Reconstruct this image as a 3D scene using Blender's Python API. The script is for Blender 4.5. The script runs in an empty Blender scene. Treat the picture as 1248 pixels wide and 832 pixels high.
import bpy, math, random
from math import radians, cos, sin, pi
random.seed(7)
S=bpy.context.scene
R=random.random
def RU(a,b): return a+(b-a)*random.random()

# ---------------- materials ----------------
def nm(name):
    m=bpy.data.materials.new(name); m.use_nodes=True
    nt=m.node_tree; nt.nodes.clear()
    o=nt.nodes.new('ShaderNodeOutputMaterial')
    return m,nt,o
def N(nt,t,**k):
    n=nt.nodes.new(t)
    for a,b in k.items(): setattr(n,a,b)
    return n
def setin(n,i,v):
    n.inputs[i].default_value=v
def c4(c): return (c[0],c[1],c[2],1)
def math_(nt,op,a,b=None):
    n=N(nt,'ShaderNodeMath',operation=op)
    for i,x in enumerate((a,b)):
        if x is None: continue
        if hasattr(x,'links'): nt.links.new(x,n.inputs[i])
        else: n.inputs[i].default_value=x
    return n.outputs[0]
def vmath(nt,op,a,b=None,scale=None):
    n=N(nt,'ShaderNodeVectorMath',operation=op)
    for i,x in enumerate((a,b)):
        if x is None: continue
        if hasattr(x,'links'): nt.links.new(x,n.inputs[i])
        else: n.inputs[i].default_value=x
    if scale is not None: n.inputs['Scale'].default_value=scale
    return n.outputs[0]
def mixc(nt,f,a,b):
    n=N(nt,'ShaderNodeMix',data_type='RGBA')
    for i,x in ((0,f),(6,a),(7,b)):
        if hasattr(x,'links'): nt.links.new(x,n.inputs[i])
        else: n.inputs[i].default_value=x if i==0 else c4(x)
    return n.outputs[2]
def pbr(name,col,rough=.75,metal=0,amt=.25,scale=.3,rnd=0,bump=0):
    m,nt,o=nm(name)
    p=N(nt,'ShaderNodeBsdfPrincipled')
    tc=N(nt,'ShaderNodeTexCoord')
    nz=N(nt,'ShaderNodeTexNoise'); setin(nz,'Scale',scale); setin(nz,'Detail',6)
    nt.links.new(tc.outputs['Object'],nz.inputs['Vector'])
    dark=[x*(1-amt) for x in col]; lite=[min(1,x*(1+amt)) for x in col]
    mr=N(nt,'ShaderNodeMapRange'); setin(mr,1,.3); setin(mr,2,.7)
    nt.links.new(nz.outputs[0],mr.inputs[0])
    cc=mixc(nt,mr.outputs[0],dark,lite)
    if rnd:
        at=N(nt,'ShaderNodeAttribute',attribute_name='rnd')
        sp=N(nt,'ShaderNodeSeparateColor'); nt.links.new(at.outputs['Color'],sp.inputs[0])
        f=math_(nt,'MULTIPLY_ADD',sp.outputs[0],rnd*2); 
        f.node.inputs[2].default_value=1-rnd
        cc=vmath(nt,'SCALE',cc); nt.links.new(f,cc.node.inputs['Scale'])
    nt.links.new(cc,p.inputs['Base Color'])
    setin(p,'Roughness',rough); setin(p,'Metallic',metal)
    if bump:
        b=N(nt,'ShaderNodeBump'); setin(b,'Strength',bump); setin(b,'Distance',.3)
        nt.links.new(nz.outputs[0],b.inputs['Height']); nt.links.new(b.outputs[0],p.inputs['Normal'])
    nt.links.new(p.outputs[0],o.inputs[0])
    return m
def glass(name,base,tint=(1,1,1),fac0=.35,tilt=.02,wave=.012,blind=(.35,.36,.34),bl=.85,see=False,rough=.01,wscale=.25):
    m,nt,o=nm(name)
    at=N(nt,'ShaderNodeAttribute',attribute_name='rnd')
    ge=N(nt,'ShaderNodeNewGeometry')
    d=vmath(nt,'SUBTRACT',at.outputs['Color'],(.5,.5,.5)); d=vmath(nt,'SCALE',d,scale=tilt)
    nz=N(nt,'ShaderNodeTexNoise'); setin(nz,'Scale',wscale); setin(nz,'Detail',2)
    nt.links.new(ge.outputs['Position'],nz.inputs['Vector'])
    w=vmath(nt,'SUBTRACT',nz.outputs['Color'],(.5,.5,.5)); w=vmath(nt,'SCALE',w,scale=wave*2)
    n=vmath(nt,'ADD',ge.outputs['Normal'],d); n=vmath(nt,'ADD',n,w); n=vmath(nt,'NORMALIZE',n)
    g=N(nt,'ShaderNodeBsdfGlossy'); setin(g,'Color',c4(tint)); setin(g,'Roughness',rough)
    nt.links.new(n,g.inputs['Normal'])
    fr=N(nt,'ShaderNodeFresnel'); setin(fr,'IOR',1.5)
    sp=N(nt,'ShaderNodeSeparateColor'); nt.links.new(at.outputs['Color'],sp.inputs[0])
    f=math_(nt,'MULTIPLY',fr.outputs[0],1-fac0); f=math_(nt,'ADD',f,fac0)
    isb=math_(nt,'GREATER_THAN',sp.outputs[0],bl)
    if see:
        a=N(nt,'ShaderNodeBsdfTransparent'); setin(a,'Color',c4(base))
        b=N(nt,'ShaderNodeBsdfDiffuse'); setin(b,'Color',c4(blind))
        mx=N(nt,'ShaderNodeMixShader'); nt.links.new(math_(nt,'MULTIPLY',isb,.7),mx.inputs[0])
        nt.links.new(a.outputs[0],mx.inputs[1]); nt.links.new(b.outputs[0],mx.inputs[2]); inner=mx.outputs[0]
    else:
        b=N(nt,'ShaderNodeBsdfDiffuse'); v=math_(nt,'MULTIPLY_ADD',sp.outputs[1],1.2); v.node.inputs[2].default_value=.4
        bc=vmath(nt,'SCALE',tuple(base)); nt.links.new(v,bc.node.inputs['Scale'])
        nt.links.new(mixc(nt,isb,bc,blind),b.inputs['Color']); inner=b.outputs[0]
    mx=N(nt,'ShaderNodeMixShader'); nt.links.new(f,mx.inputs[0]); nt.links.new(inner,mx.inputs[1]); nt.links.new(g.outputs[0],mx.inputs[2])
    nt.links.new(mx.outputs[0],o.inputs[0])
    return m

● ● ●

§ **Exercise brief**: Quote exactly the opening line of the material above and every line after it, up to and including the line that contains "def RU(a,b): return a+(b-a)*random.random()".

§ **Result of this exercise**:
Reconstruct this image as a 3D scene using Blender's Python API. The script is for Blender 4.5. The script runs in an empty Blender scene. Treat the picture as 1248 pixels wide and 832 pixels high.
import bpy, math, random
from math import radians, cos, sin, pi
random.seed(7)
S=bpy.context.scene
R=random.random
def RU(a,b): return a+(b-a)*random.random()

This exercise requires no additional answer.